Little more than a month later I./JG 3, which by now had joined
the
Stab
at Zerbst, also underwent a change of command. The veteran
Oberstleutnant Otto-Heinrich von Houwald, who had been
Kommandeur
of the
Gruppe
since its inception as II./JG 137 in the summer of 1938,
was appointed to a training post. His place at the head of I./JG 3 was
taken by 27-year-old Hauptmann Günther Lützow, an
ace of the recent Spanish Civil War.
In early January 1940 Hauptmann Lützow’s I./JG 3
was posted to the western front, where it was attached
to
Stab
JG 77. For the next four months the
Gruppe
occupied a succession of bases in the Rhineland region,
often deployed in individual
Staffel
strength on separate
fields some distance apart.
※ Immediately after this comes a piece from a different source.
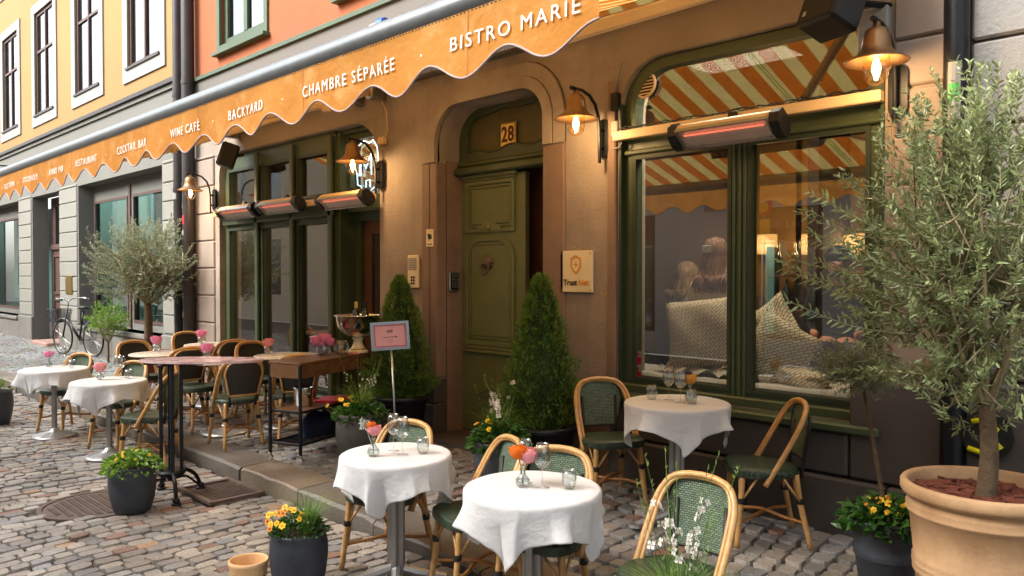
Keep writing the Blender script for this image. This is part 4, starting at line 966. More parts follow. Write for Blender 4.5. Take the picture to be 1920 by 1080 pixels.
def heater_mesh():
    t = thing('patio_heater', (0, 0, 0), 'x', 'heater', group='glowing patio heaters on the rails')
    L = .36; T = Matrix.Rotation(radians(-42), 4, 'X')
    prof = [(-.085, .02), (-.07, .055), (.045, .06), (.085, .03), (.085, -.012), (-.085, -.012)]
    def extr(prof, x0, x1, m, name):
        vs = [(x0, y, z) for y, z in prof] + [(x1, y, z) for y, z in prof]; n_ = len(prof)
        fs = [(i, (i + 1) % n_, (i + 1) % n_ + n_, i + n_) for i in range(n_)] + [tuple(range(n_))[::-1], tuple(range(n_, 2 * n_))]
        b = MB(); b.add(vs, fs, T); b.fixn = True; return b.build(name, m, t)
    extr(prof, -L, L, mCream, 'housing')
    e = [(-.095, .0), (-.08, .06), (.0, .078), (.06, .068), (.095, .03), (.095, -.035), (.03, -.06), (-.06, -.05)]
    for s_ in (-1, 1): extr(e, min(s_ * L, s_ * (L + .07)), max(s_ * L, s_ * (L + .07)), mBlackP, 'end_cap')
    b = MB(); b.box(-L + .02, L - .02, -.085, -.075, -.045, -.012, T); b.box(-L + .02, L - .02, .075, .085, -.045, -.012, T); b.box(-L + .0, -L + .02, -.085, .085, -.045, -.012, T); b.box(L - .02, L, -.085, .085, -.045, -.012, T); b.build('reflector_rim', mSteel, t)
    b = MB()
    vs = []; n_ = 12
    for i in range(n_ + 1):
        a = pi * i / n_
        for x in (-L + .02, L - .02): vs.append((x, -.075 * cos(a), -.014 - .0 + (-.0)))
    b.box(-L + .02, L - .02, -.075, .075, -.016, -.0125, T); b.build('reflector', M('heater_reflector', '#e8e6e2', .45, .5, var=.02, bump=0), t)
    b = MB(); 
    b.tube([(-L + .05, -.03, -.027), (L - .05, -.03, -.027)], .008, 8, M4=T); b.build('heating_element', mHeat, t, smooth='auto')
    b = MB()
    for i in range(34):
        x = -L + .04 + i * (2 * L - .08) / 33; b.box(x - .0015, x + .0015, -.075, .075, -.046, -.043, T)
    for y in (-.05, -.02, .01, .04): b.box(-L + .02, L - .02, y - .0012, y + .0012, -.044, -.041, T)
    b.build('grille', M('heater_grille', '#c8c8c8', .3, .6, var=.02, bump=0), t)
    b = MB(); b.tube([(-.0, .05, .05), (.0, .1, .12)], .012, 8); b.box(-.03, .03, .08, .115, .09, .14); b.build('bracket', mBlackP, t)
    return t
ht = heater_mesh(); KIDS[ht.name] = list(ht.children)
HY = FY - .2
for (a, b_, yc), lab in (((413, 480, 397), 'leftmost of the three red glowing heaters over the restaurant window'), ((488, 562, 386), 'middle one of the three red glowing heaters over the restaurant window'), ((600, 690, 375), 'red glowing heater nearest the neon sign'), ((1262, 1470, 245), 'large red glowing patio heater on the rail above the window with the diners')):
    pa = Wp(a, yc, HY); pb = Wp(b_, yc, HY); o = place(ht, ((pa.x + pb.x) / 2, HY, Wp((a + b_) / 2, yc, HY).z), 0, lab)
    o.scale = ((pb.x - pa.x) / .86, 1, 1)
for (xa_, xb_, z_, lab) in ((-10.85, -7.0, 2.62, 'long cream rail carrying three heaters above the restaurant window'), (-3.78, -1.78, 2.845, 'cream rail carrying the heater above the window with the diners')):
    t = thing('heater_rail', ((xa_ + xb_) / 2, FY - .05, z_), lab, 'rail')
    MB().cbox(xa_, xb_, FY - .09, FY - .02, z_ - .035, z_ + .035, .006).build('rail', mCream, t, world=True)
    b = MB(); N_ = 46; rnd = random.Random(3)
    b.tube([(xa_ + .05 + (xb_ - xa_ - .1) * i / N_, FY - .075 + rnd.uniform(-.01, .01), z_ + .042 + rnd.uniform(0, .02)) for i in range(N_ + 1)], .005, 5)
    b.tube([(xa_ + .05 + (xb_ - xa_ - .1) * i / N_, FY - .05, z_ + .042 + rnd.uniform(0, .03)) for i in range(N_ + 1)], .004, 5)
    b.build('cable', mBlackP, t, world=True, smooth=True)
def speaker(x, y, z, w, h, d, rz, rx, lab):
    t = thing('loudspeaker', (x, y, z), lab, 'loudspeaker', rz)
    T = Matrix.Rotation(rx, 4, 'X')
    MB().cbox(-w / 2, w / 2, -d / 2, d / 2, -h / 2, h / 2, .02, T).build('cabinet', mBlackP, t)
    MB().cbox(-w / 2 + .012, w / 2 - .012, -d / 2 - .006, -d / 2 + .002, -h / 2 + .012, h / 2 - .012, .004, T).build('front_grille', M('speaker_grille', '#1b1a1a', .8, var=.3, vs=200, bump=.8, bs=500), t)
    MB().box(-w / 2 + .05, -w / 2 + .075, -d / 2 - .009, -d / 2 - .0065, -h / 2 + .05, -h / 2 + .08, T).build('badge', mWhite, t)
    MB().tube([(0, d / 2 - .02, 0), (0, FY - y, .02)], .02, 8).build('bracket', mBlack, t)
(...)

This was the period of the
‘Phoney War’, or
Sitzkrieg,
a fact all too clearly reflected
in the unit’s as yet pristine war diary, which recorded
neither losses nor a single victory.
Meanwhile, back in the heart of the Reich, the
operational hiatus that had followed on from the defeat
of Poland was being put to good use as the size of the
Luftwaffe was rapidly increased. Among the many new
units formed during this time were II./JG 3, which was
activated under Hauptmann Erich von Selle alongside
the
Geschwaderstab
at Zerbst on 1 February 1940, and
Hauptmann Walter Kienitz’s III./JG 3, established at Jena,
near Weimar, exactly one month later. Not surprisingly
perhaps, neither of these two
Gruppen
achieved any
victories during what remained of the ‘Phoney War’,
although III./JG 3 did suffer the loss of one NCO pilot,
whose aircraft crashed in bad weather while on an
operational sortie northeast of the Ruhr on 18 April 1940.